Different combinations of these properties generate familiar algebraic structures: a set with a single closed binary operation is a magma; if the operation is associative it is a semigroup; adding an identity gives a monoid; and including inverses yields a group.
Common examples
Concrete instances make the notion clear. On the set of natural numbers, ordinary addition and multiplication are binary operations that are closed on that set. On collections of matrices, matrix addition is commutative and associative, while matrix multiplication is associative but generally not commutative. The composition of functions is a binary operation on a set of functions with compatible domains and codomains: composing f and g yields another function in the same family.
Other examples include set union and intersection on a power set, logical connectives such as AND and OR on truth values, string concatenation on an alphabet, and bitwise operations like XOR on binary words.
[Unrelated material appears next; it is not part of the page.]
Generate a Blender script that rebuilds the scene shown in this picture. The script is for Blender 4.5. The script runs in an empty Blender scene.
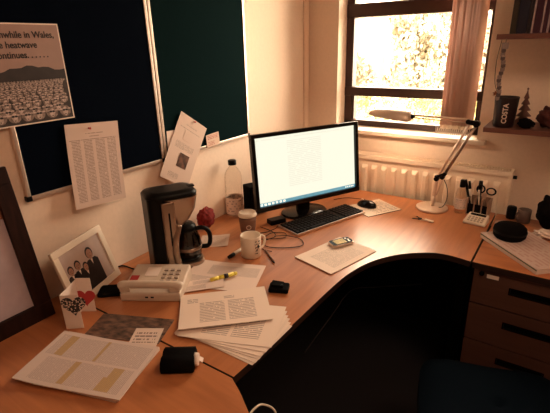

Distinctions and special cases
Binary operations are often assumed to be total and single-valued; there are also partial binary operations that are undefined for some pairs, and multivalued binary relations that associate several outputs to a pair. Some familiar arithmetic operations—subtraction and division—are binary operations on many number systems but lack properties such as commutativity or a two-sided identity in all contexts. An operation defined on one set that maps into another set is not a binary operation on the first set but can be viewed as a binary mapping or a mixed operation.
Importance and counting
Binary operations are central to algebra, order theory, logic, and computer science: they define the syntax and semantics of operators in programming languages, structure cryptographic schemes, and underlie combinatorial constructions. For a finite set with n elements, one can count the total number of distinct binary operations on it: each of the n^2 input pairs can be assigned any of n outputs, so there are n^{n^2} possible binary operations in total, illustrating the vast diversity of potential algebraic systems even for small n.
Understanding which properties an operation satisfies—associativity, commutativity, the existence of identities or inverses—allows mathematicians to classify systems and apply specialized techniques. The simple concept of combining two elements thus supports a wide array of theories and applications across mathematics and related fields.